Feedback is not just games, of course. Feedback is good software design.  Feedback is good user interaction design.  But, games are particular good at feedback.  And that’s why I consider it a game mechanic.  If you’re ever played any games like Rock Band or Karaoke Revolution or Guitar Hero, those games gives you feedback on so many levels about what you’re doing they actually makes you better at your skill.  And that’s what feedback fundamental does.  It keeps you on the road to mastery.  It tells you if you’re on the right track.  It helps you get better like a great coach.  That’s what great feedback does.  The better your feedback the more it’s going to feel like a game and an engrossing system.

Exchanges

Taking turns — or exchanges is the shorthand I use for that. Playing chess is taking turns. Having a conversation is taking turns. Many games have this back and forth of taking turns.
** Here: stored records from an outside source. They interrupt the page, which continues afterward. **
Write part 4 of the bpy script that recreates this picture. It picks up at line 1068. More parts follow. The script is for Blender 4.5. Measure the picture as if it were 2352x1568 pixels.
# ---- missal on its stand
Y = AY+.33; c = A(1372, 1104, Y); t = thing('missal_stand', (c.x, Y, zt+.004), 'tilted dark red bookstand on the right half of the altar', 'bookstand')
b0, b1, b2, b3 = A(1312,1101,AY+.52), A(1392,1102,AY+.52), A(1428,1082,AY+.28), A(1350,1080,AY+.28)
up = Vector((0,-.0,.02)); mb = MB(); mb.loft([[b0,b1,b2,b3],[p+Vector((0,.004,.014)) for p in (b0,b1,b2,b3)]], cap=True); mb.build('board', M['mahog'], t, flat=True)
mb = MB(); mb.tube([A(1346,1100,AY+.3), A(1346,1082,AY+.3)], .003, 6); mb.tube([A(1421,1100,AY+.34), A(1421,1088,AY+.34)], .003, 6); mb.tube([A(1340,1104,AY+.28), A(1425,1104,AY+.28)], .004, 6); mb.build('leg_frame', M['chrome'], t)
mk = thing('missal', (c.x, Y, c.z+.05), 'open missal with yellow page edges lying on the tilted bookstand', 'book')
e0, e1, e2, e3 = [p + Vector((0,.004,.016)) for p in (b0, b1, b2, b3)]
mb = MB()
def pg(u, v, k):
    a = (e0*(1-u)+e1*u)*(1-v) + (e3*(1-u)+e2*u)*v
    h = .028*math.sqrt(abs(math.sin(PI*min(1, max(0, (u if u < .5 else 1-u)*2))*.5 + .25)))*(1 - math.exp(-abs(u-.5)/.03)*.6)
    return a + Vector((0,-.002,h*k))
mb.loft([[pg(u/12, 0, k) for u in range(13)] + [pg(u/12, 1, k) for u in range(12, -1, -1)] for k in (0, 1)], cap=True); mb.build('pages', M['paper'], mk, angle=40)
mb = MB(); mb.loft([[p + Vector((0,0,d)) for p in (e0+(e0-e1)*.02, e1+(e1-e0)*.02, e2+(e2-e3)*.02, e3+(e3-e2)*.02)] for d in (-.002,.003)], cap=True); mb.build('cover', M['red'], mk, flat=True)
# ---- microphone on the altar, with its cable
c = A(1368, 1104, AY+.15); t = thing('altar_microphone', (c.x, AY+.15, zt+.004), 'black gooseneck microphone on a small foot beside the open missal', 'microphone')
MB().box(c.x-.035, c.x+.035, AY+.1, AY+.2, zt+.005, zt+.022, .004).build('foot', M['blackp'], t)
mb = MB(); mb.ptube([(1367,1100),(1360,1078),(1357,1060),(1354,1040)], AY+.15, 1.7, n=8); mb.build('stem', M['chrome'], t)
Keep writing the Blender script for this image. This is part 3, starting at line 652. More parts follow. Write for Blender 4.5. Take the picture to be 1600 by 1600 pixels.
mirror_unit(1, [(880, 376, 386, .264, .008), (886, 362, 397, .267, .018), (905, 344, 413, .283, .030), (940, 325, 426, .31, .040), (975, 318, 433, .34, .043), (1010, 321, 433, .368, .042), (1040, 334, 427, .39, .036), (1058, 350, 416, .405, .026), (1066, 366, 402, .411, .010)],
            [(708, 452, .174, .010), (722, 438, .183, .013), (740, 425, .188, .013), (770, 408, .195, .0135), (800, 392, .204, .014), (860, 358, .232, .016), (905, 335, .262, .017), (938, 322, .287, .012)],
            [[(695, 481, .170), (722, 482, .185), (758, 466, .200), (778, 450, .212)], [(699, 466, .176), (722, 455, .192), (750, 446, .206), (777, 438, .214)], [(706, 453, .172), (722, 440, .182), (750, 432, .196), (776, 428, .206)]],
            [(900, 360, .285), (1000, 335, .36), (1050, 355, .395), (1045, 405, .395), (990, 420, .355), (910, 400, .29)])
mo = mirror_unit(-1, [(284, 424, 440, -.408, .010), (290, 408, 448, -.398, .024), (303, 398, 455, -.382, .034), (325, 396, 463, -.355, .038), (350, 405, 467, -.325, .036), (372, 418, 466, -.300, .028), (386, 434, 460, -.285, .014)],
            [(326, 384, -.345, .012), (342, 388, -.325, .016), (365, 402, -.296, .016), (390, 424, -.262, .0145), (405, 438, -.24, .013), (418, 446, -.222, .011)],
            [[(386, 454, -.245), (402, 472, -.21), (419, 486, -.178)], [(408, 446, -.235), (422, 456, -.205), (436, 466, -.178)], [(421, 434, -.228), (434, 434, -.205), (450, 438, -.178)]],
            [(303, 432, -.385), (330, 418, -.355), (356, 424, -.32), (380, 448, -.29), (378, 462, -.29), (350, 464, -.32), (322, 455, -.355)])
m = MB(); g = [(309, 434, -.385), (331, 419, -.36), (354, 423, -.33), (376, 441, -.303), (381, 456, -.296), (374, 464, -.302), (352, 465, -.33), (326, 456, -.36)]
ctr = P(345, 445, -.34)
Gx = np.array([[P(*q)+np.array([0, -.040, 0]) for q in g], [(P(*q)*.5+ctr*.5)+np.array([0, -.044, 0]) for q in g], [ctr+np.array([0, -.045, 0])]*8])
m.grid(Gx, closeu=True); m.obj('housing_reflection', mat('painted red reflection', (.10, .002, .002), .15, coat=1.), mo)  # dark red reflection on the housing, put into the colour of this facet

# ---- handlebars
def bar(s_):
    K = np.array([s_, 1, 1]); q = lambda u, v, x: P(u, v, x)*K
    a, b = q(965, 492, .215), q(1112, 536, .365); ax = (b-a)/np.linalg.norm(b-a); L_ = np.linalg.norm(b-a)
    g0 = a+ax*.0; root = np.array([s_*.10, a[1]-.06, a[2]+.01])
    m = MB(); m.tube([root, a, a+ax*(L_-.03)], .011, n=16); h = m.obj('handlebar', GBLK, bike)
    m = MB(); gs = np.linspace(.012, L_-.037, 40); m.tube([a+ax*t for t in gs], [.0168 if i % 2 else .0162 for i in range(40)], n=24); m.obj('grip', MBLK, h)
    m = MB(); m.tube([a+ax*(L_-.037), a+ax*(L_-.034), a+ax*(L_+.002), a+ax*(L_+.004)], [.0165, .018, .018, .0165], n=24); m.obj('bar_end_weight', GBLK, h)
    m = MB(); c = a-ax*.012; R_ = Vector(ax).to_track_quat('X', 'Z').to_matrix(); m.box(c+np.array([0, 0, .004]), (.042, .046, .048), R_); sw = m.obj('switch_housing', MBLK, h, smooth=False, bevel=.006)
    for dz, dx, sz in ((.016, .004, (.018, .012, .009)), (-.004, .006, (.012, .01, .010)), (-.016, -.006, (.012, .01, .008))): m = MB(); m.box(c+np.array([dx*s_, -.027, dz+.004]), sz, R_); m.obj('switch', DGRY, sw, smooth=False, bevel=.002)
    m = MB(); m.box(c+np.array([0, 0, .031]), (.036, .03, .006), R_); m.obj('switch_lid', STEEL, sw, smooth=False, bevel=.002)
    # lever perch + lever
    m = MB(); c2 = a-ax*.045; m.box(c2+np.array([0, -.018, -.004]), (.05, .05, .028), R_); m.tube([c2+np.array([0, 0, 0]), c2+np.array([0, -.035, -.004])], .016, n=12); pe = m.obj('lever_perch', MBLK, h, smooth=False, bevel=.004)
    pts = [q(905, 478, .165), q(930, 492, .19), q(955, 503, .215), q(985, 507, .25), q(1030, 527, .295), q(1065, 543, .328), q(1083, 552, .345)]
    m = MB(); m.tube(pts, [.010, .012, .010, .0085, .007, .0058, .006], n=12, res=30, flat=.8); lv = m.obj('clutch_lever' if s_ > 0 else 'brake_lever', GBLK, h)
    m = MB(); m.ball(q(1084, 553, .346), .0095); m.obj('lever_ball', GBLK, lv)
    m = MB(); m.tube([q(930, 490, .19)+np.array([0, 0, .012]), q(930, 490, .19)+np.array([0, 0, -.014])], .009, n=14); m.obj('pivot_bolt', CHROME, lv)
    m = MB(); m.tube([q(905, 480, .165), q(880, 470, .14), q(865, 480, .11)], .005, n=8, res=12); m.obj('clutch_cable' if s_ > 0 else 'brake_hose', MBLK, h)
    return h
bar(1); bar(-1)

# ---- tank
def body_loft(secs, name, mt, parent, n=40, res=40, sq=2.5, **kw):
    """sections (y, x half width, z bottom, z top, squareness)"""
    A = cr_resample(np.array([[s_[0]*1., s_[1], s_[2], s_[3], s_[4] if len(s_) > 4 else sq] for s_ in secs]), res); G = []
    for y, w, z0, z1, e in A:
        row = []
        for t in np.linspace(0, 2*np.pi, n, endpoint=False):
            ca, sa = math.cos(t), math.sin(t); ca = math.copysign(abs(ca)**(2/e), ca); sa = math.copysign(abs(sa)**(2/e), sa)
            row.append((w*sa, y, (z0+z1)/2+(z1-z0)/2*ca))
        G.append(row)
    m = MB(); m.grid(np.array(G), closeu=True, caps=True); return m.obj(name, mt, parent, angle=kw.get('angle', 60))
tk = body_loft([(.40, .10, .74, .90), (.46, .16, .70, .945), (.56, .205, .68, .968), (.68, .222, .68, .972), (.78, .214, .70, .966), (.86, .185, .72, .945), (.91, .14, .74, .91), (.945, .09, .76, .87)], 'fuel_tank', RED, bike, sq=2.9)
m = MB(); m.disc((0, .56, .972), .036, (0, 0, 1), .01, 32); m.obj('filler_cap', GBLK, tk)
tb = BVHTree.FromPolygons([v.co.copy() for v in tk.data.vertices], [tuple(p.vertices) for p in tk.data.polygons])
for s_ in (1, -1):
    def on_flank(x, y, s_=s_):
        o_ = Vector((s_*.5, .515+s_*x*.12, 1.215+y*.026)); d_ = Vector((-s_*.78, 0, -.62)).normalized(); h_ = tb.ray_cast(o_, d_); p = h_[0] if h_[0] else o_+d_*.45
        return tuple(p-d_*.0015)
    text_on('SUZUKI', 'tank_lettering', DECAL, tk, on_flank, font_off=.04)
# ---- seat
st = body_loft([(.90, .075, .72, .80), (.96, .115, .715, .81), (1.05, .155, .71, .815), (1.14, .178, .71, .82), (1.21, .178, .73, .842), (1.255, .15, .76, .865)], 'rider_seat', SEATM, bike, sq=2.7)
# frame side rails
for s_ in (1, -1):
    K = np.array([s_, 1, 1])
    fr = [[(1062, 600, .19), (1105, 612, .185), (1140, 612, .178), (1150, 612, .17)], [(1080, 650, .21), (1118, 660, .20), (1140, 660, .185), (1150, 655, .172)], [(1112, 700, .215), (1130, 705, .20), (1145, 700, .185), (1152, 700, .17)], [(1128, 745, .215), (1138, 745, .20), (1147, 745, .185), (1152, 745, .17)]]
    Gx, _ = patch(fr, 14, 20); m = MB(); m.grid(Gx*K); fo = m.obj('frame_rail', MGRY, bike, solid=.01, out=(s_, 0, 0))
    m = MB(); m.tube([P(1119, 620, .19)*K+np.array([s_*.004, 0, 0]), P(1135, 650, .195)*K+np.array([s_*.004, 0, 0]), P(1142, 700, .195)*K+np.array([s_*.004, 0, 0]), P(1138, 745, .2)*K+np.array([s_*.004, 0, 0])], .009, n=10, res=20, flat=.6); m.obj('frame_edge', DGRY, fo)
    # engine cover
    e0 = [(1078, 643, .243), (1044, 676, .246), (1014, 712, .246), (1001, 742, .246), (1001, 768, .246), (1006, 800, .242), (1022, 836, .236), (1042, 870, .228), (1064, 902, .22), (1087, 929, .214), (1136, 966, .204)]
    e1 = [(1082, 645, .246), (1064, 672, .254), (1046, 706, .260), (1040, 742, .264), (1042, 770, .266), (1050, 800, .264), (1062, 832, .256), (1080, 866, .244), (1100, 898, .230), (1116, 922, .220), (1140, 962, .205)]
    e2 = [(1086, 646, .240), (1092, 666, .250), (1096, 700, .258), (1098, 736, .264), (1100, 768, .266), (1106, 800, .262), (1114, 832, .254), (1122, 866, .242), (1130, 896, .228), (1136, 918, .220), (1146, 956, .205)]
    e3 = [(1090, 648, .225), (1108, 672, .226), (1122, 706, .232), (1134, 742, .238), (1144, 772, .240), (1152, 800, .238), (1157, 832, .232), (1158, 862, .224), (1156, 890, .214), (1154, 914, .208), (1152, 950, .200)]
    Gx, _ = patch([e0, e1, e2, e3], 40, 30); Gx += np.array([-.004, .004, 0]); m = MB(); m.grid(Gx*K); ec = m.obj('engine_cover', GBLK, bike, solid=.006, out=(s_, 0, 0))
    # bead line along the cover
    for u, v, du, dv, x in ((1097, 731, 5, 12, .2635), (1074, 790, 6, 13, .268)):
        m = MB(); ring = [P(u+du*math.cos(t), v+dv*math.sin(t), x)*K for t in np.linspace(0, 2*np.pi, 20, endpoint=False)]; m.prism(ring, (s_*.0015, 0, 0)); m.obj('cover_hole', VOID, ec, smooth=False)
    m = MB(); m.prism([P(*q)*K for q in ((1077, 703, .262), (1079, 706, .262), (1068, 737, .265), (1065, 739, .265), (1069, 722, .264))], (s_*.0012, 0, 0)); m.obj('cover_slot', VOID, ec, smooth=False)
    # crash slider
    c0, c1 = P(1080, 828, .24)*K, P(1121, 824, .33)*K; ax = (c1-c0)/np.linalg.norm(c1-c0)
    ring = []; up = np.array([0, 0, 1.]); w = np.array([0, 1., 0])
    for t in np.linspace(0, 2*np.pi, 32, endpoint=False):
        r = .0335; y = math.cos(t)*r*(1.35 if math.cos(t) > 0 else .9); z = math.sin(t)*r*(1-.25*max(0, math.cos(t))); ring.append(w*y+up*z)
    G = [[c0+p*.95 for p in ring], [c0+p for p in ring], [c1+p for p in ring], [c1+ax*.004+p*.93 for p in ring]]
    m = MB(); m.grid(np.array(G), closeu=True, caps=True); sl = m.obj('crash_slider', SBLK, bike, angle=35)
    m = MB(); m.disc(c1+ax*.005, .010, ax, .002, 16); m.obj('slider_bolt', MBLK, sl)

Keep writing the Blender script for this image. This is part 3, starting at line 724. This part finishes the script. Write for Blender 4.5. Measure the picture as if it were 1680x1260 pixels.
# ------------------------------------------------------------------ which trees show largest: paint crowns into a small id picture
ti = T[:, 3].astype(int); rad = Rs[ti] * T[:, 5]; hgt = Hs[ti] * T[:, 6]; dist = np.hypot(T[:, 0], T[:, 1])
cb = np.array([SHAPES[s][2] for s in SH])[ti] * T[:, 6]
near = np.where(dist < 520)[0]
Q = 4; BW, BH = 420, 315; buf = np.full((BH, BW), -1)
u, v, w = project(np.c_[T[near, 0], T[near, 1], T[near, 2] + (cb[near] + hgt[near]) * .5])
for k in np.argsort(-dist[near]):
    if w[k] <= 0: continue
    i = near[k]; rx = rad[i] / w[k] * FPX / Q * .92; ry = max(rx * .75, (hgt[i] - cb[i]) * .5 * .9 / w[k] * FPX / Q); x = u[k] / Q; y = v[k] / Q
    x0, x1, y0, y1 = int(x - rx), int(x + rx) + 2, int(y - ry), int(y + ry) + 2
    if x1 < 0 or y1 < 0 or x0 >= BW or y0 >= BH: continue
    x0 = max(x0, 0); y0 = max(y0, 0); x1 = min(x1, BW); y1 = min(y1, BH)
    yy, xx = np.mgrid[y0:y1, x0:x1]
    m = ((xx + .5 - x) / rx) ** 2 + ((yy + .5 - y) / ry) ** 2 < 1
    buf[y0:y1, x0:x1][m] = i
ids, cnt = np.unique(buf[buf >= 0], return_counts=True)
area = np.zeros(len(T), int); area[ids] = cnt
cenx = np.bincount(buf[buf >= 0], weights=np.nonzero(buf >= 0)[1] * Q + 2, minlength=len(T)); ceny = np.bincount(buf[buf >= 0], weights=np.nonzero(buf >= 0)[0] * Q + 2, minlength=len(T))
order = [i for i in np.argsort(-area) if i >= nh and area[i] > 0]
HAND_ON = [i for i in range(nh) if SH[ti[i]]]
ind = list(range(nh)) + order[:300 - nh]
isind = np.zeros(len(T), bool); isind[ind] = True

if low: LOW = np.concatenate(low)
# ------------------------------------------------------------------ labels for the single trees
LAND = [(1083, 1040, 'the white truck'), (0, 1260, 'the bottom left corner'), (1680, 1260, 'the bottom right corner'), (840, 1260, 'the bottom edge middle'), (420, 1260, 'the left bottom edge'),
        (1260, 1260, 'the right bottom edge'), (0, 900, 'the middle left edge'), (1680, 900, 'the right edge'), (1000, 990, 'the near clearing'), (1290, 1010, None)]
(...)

Tit for tat is taking turns.  Giving and receiving a gift is taking turns.  This taps into this very fundamental human engagement of, “its my turn, it’s your turn, it’s my turn, it’s your turn…” which is one of the most basic game mechanics we learn as kids, wait your turn.  And you can tap into that.  Humans are very familiar with what a conversation feels like, and if your system feels like a conversation. Feels like taking turns, you’re going to draw people in.

Cutomization

It can be customizing your character, like a World of Warcraft. Or blinging-out your profile on MySpace. Those are both great examples of customization. Any time you have a rich profile you can decorate….All that kind of customization was really pioneered by games. And thinking about how to allow people to customize their experience is much more what’s traditionally been in the gamer dynamic. Gamers customize their interfaces, customize their characters, etc. Now, what we’re seeing is that style of customizing both your identity and your environment is creeping into more everyday activities.